Engaging parents and carers
Neil Dawson from the Family School in London explains how they work to engage parents and carers in their child's learning.
The Family School London is an Alternative Provision school which helps children presenting with complex emotional, behavioural and mental health difficulties at school.
Research shows that if parents and carers are actively involved in their children’s learning at school, pupils are more likely to thrive – both in terms of academic performance and general wellbeing. However, when a child presents with worrying or challenging behaviour, relationships between school staff and parents can sometimes become strained. In some circumstances, an approach from the school to parents regarding their child’s difficulties may not be received well. Parents may be experiencing difficulties in their own lives and might feel overwhelmed and unable to meet the request for help with their child in a constructive way. In this scenario, relationships between home and school can break down.
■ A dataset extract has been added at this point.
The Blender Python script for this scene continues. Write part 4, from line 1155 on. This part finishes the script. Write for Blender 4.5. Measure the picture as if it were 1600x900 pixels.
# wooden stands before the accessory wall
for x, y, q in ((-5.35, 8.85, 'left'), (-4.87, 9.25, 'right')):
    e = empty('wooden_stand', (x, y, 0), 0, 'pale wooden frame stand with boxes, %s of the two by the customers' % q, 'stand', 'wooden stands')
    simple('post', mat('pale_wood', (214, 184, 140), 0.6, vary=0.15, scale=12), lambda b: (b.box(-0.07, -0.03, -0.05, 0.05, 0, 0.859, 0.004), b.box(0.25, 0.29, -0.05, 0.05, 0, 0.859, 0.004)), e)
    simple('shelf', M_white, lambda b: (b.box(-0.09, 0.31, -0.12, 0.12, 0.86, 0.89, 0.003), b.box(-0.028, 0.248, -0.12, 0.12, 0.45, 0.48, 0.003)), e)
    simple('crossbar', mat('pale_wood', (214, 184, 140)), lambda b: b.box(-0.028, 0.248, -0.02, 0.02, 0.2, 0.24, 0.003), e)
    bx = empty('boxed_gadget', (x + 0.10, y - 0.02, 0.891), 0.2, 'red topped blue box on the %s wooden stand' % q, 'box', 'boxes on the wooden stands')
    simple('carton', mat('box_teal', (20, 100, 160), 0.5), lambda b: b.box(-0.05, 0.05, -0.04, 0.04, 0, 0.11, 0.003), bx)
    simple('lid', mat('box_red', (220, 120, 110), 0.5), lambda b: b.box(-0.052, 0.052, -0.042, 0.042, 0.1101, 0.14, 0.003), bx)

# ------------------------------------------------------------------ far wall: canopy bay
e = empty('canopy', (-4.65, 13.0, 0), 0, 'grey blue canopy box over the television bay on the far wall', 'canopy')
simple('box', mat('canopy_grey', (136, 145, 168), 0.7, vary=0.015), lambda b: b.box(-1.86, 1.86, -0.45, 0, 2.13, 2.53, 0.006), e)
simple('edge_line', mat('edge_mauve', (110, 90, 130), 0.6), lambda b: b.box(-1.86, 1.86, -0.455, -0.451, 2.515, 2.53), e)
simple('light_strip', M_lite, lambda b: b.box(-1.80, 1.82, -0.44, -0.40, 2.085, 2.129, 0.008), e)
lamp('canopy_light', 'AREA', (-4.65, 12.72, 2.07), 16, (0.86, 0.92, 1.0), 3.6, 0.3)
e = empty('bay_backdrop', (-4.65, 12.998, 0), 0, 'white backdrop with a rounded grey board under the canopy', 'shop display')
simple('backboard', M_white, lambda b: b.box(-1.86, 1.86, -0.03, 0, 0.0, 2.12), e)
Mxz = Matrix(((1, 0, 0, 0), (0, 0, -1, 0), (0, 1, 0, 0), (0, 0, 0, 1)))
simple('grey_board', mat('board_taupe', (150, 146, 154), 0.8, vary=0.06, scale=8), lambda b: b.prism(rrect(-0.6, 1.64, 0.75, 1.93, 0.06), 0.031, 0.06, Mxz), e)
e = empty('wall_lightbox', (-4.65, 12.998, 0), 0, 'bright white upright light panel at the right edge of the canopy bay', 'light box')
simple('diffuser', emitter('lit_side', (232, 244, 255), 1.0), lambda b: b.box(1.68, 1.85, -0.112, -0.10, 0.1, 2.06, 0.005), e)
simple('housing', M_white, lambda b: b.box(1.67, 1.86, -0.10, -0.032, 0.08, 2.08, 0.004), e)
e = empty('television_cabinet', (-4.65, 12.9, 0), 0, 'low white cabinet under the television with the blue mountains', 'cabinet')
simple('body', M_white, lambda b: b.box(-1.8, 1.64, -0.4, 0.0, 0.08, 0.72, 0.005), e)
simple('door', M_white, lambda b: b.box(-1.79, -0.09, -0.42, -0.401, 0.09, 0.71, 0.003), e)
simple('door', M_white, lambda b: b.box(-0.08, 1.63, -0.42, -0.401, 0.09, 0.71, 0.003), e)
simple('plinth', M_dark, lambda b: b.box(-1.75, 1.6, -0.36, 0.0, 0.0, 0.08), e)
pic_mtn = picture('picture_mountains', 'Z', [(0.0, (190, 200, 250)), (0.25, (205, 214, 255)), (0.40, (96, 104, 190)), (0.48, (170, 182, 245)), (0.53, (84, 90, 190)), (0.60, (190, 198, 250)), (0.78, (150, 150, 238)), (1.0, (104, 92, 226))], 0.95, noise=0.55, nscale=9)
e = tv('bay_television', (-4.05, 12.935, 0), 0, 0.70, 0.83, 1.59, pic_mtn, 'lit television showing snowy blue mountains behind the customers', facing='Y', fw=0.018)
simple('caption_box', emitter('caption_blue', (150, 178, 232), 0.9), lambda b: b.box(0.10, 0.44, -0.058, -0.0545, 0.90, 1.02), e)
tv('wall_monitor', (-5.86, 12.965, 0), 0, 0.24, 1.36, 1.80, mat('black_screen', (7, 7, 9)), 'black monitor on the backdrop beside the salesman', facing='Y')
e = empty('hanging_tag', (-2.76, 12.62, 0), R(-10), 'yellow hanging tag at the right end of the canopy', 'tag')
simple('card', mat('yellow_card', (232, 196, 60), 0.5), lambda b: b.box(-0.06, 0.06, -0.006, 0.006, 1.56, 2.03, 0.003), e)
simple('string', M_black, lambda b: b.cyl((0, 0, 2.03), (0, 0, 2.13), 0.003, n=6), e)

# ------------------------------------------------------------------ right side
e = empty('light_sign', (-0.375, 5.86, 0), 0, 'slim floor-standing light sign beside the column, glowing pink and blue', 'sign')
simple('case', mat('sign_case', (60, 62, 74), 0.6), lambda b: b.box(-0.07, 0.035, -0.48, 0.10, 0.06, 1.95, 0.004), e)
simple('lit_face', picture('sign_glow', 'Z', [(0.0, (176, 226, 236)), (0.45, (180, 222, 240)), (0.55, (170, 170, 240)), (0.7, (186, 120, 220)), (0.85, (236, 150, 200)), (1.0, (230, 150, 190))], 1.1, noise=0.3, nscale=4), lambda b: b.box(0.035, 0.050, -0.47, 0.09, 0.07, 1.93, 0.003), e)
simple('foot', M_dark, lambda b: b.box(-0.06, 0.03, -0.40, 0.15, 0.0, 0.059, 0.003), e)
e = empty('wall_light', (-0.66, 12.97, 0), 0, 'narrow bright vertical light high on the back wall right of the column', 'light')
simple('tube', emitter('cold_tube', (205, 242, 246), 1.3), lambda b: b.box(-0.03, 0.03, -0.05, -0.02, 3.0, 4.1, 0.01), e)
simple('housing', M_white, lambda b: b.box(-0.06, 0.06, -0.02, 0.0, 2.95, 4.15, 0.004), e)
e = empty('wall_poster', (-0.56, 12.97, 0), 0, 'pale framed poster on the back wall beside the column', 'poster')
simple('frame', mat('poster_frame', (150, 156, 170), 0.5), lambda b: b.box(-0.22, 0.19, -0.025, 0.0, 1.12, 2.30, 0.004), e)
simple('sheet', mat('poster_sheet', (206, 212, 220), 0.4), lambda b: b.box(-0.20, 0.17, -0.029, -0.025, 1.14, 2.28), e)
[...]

Staff can become disheartened as they witness the pupil continuing to struggle, and parents and carers might express frustration that their child is failing, but that no one from the school understands or is willing to help. The Anna Freud Centre (AFC) has pioneered two ground-breaking ways of helping staff, children and young people and families to overcome their difficulties at school.
The Family School London is an Alternative Provision school which helps children presenting with complex emotional, behavioural and mental health difficulties at school. Its vision is to create a learning context for all, with integrated mental health delivery provided by frontline staff throughout the school day.
Parents and other significant family members are involved in The Family School at all times in relation to their child’s attendance and difficulties. The weekly Parent Learning Programme is attended by approximately 60% of the school’s parent population, and the remainder meet regularly in school at other times, around work or family commitments. A crucial component of The Family School’s practice is to work with groups of parents together. This helps to reduce the sense of isolation, stigma and blame that is common following an exclusion. Once parents know that they are not alone and that others are experiencing similar difficulties they report a huge sense of relief and can make progress, with the support of their peers. Staff at AFC have also developed the highly successful Multi-Family Groups in schools model, designed as a way of intervening early with pupils who are struggling to manage. School staff are trained in how to run a weekly group where parents are invited to join in a programme of help for their children.
Parents become closer to the school and collaborate in thinking about practical ways of supporting each other and their children with emerging problems and difficulties. The groups operate in close conjunction with teachers across the school so that changes originating in the family group are transferred into the classroom.
Staff have reported a greater sense of professional fulfilment by leading a programme that works with families who are experiencing difficulties. Changes can be dramatic, which benefits the individual child and their family, and which also has a positive impact on the wider school community.